ResolutionsEvery year I start out by making one or more New Year’s resolutions.  And every year, long before we are even half way through, those resolutions are long forgotten.  When they do come to mind, then I feel badly about once again not having succeeded in meeting whatever goals I had set.  I feel like a failure.  So this year, I am not going to make any resolutions and it is not because of my past failures.

When I started to assess my potential resolutions for this year, I suddenly realized that I had not failed in the past but rather tried to set my goals by an artificial date.  There is no way that I know what will come my way in the new year so how can I set real goals now for specifics that have not yet revealed themselves.  Let me give you an example.  I wrote my first blog on January 22, 2008.  At that time, I did not have any particular long-term goal for doing these blogs but somewhere along the way, I decided that it should be a weekly writing and as January 22, 2010 quickly approaches, I anticipate that I will write a blog each of the next 3 weeks to successfully complete 2 full years of writing here each week.
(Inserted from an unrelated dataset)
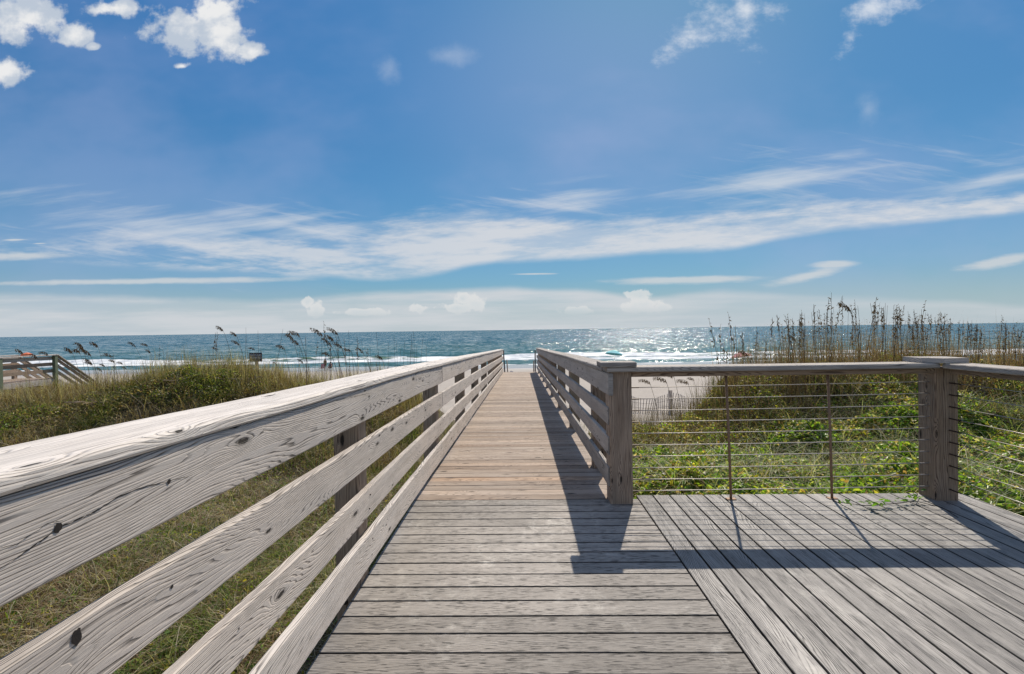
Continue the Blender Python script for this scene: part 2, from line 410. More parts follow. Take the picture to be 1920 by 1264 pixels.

Now to me, that is an accomplishment as I never envisioned myself as a writer and had someone said to me in those early days that I should set a goal of writing every single week, I would probably have been discouraged before I even started.  I would have had no idea that there would ever be enough topics about which I would want to write.  I would have felt so much pressure to come up with something new every 7 days.  But, by doing something for the first time and allowing the process to evolve rather than setting stringent goals, I have been able to do something that I would never have imagined at its beginning.

I think this applies to anything that we wish to accomplish.  If we decide that we want to do something, any day throughout the year is a good starting point.  We may try to do something and find that the method that we employed doesn’t work.  So we have a choice to either give up or find something else that works better for us on a personal level.  For example, you may want to work out more but are so tired of going to the gym and repeating the same exercise routines over and over.  But what may work for you is to go and play a good game of tennis or basketball or some other sport that you enjoy and then what you are doing doesn’t even feel like work.  Or if you don’t feel like you have time to work out or play a game, there are ways to create from your housework or the long hours at the office some meaningful exercises that can effect the changes that you want.

So this year, for the first time, I am going to welcome the New Year with lots of hope and anticipation that I will find the ways to affect the changes that I would like to make in my own life and to find new ways to help others.  And it truly will not matter on what day I reach a goal or if I sustain something for an entire year, just as long as whatever I do makes a positive difference.